[For the entire collection see Zbl 0699.68009.]
The paper provides an extensive overview on the use of negation in logic programming, summarizes developments and discuss the relationship among various approaches. It describes major results on elimination of negation by renaming, on definite Horn programs with general queries, on fixpoint models, on the relation between closed world assumption and completed databases, on negation as failure and on negation for special classes. Since classical negation in logic programs and queries is very time- consuming or not useful, several notions of negation according to some kind of declarative semantics for logic programming are introduced. The three different semantics are: the least fixpoint by Herbrand models which are obtained by starting with the empty clause and closing under the operation of adding those ground atoms that are derivable, closed world assumption assuming that the program contains all positive information about the objects and the completed database which is obtained by assuming that the heads are equivalent to the disjunction of the bodies of all clauses with the same head. Two fundamental principles are to be observed and all kinds of negation should be measured against these principles: First, the semantics of negation should be clear and easy intelligible, and second, the syntax should be computable.
There are three special cases where full classical negation can be easily implemented: elimination of negation by renaming, definite Horn programs with general queries and general Horn programs with definite or negative queries. Then the paper considers in detail the three declarative semantics. Several consistency conditions are discussed and proved. The relationship between the closed world assumption and completed databases is considered. Since the consistency of one kind does not imply the consistency of the other kind and since the union of both kinds can lead to inconsistency for consistent closures of the two kind conditions under which the union of both kinds is consistent are in detail discussed.

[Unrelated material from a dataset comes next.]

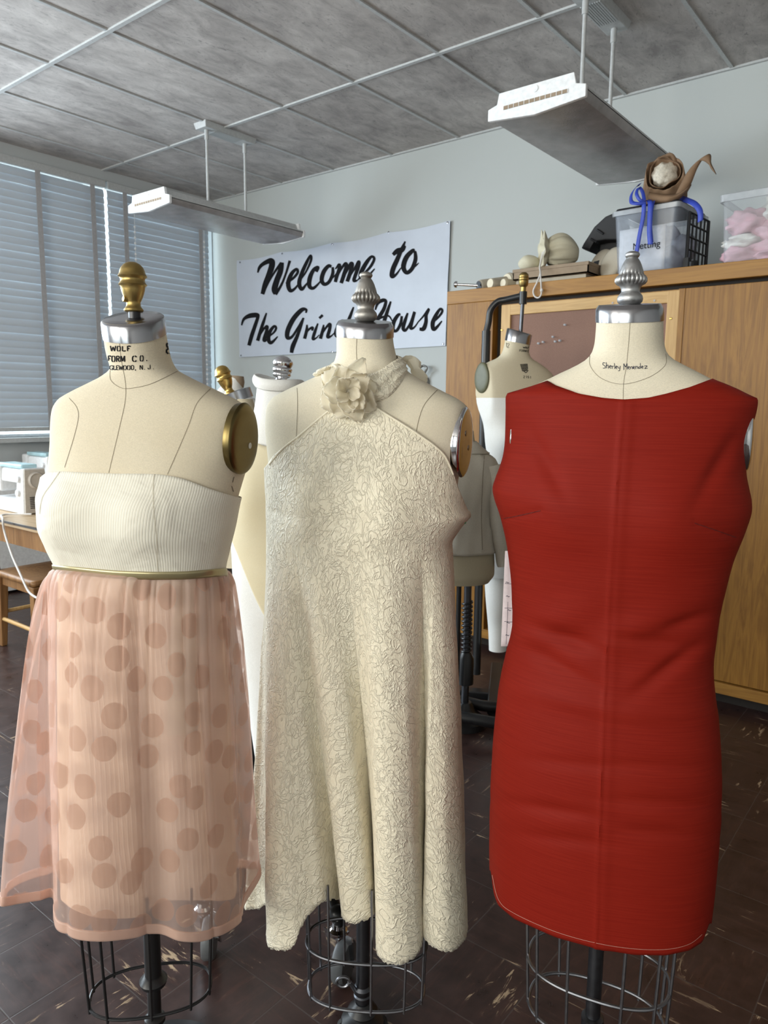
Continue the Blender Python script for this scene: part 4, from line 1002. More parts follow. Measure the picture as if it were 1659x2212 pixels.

The rest of the paper discusses three treatments of negation. Firstly, negation as failure means the result of adding negation as failure to SLD-resolution. It is sound with respect to the completion and also with respect to the closed world assumption. Under certain restrictions it is complete with respect to the completed database. Secondly, semantics of negation in an indefinite database can be defined by the generalized closed world assumption. Thirdly, semantics for negation as failure in terms of 3-valued logic for completed databases is discussed.